__Your instructions__:
Everything from the first line down to the line containing "SC.camera = cam" should be reproduced exactly; please include nothing else.

-------- Dataset extract

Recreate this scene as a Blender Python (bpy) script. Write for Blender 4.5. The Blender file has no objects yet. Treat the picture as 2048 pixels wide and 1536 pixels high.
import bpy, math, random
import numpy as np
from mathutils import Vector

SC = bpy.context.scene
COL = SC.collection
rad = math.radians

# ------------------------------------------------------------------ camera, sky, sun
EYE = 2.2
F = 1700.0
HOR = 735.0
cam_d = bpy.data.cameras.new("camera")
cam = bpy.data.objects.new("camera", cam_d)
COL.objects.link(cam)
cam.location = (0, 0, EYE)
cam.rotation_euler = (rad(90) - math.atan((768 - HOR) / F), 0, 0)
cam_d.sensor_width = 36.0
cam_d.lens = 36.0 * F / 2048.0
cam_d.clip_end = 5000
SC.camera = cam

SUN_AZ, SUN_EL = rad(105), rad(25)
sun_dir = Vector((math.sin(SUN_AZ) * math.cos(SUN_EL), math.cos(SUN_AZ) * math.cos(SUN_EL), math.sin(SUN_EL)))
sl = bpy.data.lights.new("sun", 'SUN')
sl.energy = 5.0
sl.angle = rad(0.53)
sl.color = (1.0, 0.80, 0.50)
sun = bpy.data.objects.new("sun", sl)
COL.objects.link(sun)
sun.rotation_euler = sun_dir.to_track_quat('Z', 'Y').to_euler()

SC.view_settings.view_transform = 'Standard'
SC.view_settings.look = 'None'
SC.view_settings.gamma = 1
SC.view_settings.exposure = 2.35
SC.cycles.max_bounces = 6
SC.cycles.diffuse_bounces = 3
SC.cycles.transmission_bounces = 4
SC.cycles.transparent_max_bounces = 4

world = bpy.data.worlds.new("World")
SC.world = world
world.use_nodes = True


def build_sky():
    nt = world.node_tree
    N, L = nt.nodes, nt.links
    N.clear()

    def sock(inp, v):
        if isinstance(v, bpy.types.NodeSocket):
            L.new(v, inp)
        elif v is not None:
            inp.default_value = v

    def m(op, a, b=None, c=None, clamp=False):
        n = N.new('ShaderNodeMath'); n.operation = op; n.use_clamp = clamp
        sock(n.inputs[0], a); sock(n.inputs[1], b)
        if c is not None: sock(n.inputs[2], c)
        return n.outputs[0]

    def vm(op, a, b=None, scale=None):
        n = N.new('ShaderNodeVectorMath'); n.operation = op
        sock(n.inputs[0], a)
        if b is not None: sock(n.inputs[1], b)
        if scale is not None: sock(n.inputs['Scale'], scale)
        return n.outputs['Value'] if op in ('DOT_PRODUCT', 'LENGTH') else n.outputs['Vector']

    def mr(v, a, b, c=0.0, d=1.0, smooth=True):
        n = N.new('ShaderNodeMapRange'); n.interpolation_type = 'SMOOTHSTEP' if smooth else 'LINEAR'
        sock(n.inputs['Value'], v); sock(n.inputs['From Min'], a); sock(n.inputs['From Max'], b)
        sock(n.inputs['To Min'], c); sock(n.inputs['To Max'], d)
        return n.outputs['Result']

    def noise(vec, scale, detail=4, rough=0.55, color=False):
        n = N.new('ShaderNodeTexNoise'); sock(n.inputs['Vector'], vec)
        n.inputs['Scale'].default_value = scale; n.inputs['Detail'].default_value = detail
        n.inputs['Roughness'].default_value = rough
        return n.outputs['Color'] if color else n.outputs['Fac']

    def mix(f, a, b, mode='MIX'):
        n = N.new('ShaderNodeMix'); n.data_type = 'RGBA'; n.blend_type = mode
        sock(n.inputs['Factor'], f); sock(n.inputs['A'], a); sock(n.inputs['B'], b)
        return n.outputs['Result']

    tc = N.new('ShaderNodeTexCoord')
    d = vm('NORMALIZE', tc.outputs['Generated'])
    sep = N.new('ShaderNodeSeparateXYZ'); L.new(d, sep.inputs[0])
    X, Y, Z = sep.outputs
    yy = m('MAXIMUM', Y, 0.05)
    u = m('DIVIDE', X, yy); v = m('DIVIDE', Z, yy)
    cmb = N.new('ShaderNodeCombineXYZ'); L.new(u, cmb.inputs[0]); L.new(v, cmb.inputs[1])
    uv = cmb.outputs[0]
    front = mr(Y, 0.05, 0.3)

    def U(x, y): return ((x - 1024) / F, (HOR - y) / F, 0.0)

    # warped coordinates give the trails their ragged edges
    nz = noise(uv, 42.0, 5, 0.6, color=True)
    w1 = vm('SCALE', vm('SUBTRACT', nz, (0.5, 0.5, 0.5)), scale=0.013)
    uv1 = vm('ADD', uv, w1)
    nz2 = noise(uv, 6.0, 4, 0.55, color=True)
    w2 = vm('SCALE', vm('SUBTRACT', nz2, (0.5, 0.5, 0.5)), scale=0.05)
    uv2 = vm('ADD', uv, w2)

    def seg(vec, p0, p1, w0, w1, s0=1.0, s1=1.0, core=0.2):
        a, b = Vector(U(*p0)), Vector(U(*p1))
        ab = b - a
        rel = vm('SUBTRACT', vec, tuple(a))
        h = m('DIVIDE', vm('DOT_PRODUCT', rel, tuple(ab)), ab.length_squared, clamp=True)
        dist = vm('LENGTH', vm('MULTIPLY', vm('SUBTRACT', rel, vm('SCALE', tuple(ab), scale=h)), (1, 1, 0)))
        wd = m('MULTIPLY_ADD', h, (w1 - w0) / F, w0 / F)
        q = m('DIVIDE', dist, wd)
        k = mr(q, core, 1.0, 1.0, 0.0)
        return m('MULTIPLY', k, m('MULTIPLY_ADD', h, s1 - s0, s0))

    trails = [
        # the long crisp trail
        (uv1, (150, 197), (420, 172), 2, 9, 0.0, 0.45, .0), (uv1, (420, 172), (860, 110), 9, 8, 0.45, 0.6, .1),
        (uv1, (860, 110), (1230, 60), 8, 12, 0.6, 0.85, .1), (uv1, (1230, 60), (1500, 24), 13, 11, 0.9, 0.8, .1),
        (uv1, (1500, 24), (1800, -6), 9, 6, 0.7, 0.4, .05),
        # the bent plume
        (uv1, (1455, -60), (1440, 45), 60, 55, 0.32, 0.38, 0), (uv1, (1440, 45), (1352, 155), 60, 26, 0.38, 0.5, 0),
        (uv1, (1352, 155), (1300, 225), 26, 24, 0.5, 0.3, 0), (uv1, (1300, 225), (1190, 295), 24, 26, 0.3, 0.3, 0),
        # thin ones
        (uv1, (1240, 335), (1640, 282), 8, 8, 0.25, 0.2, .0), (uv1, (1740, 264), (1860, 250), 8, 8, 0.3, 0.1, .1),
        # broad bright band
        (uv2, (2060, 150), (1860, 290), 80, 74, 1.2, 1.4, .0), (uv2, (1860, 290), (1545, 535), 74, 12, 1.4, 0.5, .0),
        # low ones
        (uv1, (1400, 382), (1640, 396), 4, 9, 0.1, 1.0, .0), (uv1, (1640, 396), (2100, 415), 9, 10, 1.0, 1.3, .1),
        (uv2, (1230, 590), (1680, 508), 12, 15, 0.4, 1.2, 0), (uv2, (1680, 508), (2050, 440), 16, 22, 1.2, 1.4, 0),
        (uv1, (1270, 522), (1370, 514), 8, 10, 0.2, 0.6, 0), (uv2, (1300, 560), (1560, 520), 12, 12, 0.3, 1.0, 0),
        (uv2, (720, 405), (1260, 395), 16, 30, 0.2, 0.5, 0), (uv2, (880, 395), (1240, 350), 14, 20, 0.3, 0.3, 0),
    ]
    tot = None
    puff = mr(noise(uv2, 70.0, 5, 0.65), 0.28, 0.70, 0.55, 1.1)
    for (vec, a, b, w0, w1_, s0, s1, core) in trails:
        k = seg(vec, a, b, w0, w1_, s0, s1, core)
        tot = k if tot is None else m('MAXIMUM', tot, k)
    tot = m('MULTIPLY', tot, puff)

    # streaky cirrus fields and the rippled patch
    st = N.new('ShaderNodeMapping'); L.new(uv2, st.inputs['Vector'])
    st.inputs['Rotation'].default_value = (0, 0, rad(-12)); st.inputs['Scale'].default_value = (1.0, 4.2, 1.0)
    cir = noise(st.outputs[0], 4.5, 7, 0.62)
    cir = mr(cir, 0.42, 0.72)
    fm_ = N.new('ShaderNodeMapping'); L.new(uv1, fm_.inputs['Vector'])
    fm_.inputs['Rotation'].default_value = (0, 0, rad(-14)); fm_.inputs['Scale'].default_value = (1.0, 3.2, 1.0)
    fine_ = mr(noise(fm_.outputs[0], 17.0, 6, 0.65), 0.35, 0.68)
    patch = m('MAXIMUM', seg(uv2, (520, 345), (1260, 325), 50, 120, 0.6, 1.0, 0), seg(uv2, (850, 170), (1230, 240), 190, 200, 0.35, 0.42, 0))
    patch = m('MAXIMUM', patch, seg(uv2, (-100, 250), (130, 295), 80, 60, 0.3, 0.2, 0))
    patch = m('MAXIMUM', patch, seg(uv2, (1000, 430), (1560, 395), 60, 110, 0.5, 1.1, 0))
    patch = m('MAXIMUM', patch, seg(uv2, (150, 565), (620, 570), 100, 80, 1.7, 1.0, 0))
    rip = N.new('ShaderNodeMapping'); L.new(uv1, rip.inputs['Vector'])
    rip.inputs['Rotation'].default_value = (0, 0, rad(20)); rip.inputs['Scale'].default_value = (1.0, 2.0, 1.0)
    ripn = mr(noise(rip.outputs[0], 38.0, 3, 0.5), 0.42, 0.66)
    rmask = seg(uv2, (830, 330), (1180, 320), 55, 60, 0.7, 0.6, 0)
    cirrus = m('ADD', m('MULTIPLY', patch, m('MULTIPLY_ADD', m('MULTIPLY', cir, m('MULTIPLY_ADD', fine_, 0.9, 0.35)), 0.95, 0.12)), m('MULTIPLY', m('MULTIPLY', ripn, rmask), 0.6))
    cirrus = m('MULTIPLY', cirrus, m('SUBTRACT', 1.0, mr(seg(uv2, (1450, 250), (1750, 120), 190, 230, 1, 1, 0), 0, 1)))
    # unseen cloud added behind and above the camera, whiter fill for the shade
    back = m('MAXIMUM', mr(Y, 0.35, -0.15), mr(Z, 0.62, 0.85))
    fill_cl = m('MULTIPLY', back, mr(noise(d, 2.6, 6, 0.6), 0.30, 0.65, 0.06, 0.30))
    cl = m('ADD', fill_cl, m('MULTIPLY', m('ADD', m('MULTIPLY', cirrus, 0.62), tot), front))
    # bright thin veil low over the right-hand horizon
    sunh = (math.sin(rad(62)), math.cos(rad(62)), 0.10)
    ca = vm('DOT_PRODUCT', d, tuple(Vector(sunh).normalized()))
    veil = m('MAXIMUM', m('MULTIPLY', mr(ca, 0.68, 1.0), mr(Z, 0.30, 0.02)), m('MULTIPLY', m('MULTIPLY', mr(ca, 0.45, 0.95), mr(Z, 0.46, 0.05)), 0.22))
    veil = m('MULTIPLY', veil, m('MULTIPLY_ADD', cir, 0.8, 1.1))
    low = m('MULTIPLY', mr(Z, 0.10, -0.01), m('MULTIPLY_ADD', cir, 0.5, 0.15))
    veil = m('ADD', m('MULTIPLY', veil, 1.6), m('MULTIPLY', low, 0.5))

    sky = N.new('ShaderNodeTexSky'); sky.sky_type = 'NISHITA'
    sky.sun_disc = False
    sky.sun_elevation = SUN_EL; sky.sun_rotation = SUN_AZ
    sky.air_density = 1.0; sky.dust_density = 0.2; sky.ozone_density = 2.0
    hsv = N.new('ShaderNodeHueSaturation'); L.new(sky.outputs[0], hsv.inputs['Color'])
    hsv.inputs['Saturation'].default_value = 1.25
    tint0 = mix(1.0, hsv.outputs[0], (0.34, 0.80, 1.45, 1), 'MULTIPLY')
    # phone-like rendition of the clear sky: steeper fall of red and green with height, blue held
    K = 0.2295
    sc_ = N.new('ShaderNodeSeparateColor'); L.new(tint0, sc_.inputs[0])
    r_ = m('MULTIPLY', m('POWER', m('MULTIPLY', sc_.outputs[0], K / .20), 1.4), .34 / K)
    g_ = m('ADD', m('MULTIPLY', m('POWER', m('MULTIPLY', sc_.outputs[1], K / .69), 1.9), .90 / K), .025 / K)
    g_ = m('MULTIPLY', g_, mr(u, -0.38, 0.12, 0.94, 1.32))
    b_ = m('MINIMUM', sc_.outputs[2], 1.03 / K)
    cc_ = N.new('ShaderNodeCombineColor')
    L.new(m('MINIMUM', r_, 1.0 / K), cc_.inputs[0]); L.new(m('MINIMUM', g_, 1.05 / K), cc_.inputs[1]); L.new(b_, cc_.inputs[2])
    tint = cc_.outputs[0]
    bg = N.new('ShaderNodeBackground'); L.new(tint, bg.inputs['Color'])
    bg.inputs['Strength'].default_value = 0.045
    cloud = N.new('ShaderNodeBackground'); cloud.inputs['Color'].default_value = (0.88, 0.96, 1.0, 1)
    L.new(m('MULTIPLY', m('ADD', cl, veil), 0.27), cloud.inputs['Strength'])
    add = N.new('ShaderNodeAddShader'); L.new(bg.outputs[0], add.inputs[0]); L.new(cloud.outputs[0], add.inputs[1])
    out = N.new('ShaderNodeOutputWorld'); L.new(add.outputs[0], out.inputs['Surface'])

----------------

__Answer for the task__:
Recreate this scene as a Blender Python (bpy) script. Write for Blender 4.5. The Blender file has no objects yet. Treat the picture as 2048 pixels wide and 1536 pixels high.
import bpy, math, random
import numpy as np
from mathutils import Vector

SC = bpy.context.scene
COL = SC.collection
rad = math.radians

# ------------------------------------------------------------------ camera, sky, sun
EYE = 2.2
F = 1700.0
HOR = 735.0
cam_d = bpy.data.cameras.new("camera")
cam = bpy.data.objects.new("camera", cam_d)
COL.objects.link(cam)
cam.location = (0, 0, EYE)
cam.rotation_euler = (rad(90) - math.atan((768 - HOR) / F), 0, 0)
cam_d.sensor_width = 36.0
cam_d.lens = 36.0 * F / 2048.0
cam_d.clip_end = 5000
SC.camera = cam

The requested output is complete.